Engagement in the Lifecycle

Both of these groups provide the key elements for which a service is provided and managed. However, they mostly produce what most would consider non-functionals, which are the items that are not very whiz-bang for the business, and are simply assumed to be there by the customer. They are usually poorly understood, rarely invested in, and ignored like plumbing until it breaks. They are typically blindly squeezed as a cost line, and are sometimes viewed as a form of janitorial function that can do magic voodoo with computers. Business people often fear putting them in front of customers, afraid that they will scare them with their quirkiness, or that they might reveal something about the infrastructure that might terrify them. Good engineers understand their importance, but often do not have enough cycles to work with them while they work on more feature development.

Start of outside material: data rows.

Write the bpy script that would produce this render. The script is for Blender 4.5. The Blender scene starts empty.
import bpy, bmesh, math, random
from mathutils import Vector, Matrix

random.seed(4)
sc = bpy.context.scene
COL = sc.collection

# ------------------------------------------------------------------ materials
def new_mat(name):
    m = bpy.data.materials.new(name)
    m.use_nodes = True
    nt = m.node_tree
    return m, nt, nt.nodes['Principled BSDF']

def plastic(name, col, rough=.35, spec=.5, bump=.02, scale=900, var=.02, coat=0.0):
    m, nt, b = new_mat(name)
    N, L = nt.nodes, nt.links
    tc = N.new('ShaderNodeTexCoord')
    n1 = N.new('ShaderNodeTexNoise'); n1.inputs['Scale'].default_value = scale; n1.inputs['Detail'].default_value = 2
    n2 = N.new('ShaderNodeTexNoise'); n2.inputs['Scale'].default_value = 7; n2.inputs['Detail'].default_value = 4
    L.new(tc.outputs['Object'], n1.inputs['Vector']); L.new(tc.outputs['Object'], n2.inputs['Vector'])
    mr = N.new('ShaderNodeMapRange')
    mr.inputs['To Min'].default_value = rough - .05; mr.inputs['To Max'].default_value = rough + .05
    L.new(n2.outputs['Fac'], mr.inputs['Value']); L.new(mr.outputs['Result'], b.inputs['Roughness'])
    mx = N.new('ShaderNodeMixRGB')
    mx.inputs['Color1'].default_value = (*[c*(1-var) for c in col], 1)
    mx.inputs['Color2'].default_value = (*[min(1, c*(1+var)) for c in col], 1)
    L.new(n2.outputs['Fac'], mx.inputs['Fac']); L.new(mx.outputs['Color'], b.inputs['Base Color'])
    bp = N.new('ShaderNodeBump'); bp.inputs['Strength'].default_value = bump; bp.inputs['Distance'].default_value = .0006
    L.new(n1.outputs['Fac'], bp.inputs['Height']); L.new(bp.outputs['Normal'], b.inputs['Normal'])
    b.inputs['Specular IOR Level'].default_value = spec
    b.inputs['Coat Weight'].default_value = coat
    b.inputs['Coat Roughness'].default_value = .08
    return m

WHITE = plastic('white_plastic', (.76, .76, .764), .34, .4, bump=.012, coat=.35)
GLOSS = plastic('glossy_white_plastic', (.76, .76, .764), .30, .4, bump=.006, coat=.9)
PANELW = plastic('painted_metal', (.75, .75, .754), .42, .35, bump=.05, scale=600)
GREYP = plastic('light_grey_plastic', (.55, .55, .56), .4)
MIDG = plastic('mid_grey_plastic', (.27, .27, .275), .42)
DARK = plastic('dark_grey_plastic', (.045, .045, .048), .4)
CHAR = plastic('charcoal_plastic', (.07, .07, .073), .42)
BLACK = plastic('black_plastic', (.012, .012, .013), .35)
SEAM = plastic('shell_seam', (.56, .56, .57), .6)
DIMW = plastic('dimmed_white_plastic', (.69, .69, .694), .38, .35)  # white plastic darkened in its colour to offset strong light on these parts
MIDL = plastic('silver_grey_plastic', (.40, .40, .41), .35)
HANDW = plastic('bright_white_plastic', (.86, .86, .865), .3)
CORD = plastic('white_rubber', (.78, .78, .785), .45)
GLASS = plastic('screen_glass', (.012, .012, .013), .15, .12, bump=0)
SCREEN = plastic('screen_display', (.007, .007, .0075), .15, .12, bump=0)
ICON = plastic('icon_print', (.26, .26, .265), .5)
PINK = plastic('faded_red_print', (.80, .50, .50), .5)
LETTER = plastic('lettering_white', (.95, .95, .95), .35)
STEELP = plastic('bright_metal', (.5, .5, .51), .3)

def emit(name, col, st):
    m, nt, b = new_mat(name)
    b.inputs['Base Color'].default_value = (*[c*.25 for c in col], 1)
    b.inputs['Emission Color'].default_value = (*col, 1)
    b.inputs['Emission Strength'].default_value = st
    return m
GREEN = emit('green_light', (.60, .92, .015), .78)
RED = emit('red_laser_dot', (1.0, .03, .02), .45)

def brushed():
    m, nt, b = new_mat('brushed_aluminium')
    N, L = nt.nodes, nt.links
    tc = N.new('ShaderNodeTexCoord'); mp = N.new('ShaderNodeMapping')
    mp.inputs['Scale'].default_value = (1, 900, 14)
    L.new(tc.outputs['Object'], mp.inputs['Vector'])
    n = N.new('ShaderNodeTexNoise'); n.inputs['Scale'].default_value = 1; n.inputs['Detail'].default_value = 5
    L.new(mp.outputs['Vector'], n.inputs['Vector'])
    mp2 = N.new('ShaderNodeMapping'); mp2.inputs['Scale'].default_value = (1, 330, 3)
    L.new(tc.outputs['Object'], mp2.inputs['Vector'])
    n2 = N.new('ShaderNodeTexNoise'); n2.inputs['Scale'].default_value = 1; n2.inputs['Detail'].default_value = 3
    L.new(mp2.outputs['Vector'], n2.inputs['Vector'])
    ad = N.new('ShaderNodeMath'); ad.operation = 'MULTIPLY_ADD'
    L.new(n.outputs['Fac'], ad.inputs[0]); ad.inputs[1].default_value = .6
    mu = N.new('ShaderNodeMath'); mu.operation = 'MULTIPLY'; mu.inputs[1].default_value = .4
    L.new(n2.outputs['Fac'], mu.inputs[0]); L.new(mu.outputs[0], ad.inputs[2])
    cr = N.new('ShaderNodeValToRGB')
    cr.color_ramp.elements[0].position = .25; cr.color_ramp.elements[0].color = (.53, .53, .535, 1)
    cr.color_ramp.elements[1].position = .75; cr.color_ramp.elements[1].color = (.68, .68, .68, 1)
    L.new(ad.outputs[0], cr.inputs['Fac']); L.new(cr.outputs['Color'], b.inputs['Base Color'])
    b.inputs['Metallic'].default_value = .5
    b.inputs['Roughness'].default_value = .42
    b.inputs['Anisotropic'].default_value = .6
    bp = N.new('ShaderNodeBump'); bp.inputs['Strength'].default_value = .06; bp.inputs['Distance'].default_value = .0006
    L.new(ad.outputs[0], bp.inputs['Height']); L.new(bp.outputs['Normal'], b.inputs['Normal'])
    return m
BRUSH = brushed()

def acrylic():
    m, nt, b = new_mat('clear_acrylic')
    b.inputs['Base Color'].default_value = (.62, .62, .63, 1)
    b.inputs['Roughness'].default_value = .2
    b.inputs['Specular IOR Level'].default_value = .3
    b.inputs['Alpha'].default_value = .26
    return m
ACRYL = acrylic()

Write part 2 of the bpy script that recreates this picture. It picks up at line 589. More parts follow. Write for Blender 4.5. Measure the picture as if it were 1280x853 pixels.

QA often misses that effective Service Management captures much of the same sorts of data, albeit usually unfortunately only in a production sense, that they need to assure the level of product quality that is expected. These Service teams themselves often under appreciate their own role if not shown the light.

By bringing these teams to the table, there is a much more effective grasp of the entire service lifecycle. Service Engineering can help understand the demands for flex and agility and provide both the understanding, as well as grounds and execution needed to provide it. Service Management can help with understanding the services themselves, whether to better understand user experience, user exploitation, code and service quality, as well as performance and capacity, and present these back to each of the key audiences in ways that are most meaningful to them. Working together with the rest of the players within the lifecycle, they can rapidly and continuously improve. They can reduce waste, and delight customers through collaboration and preemptive service management.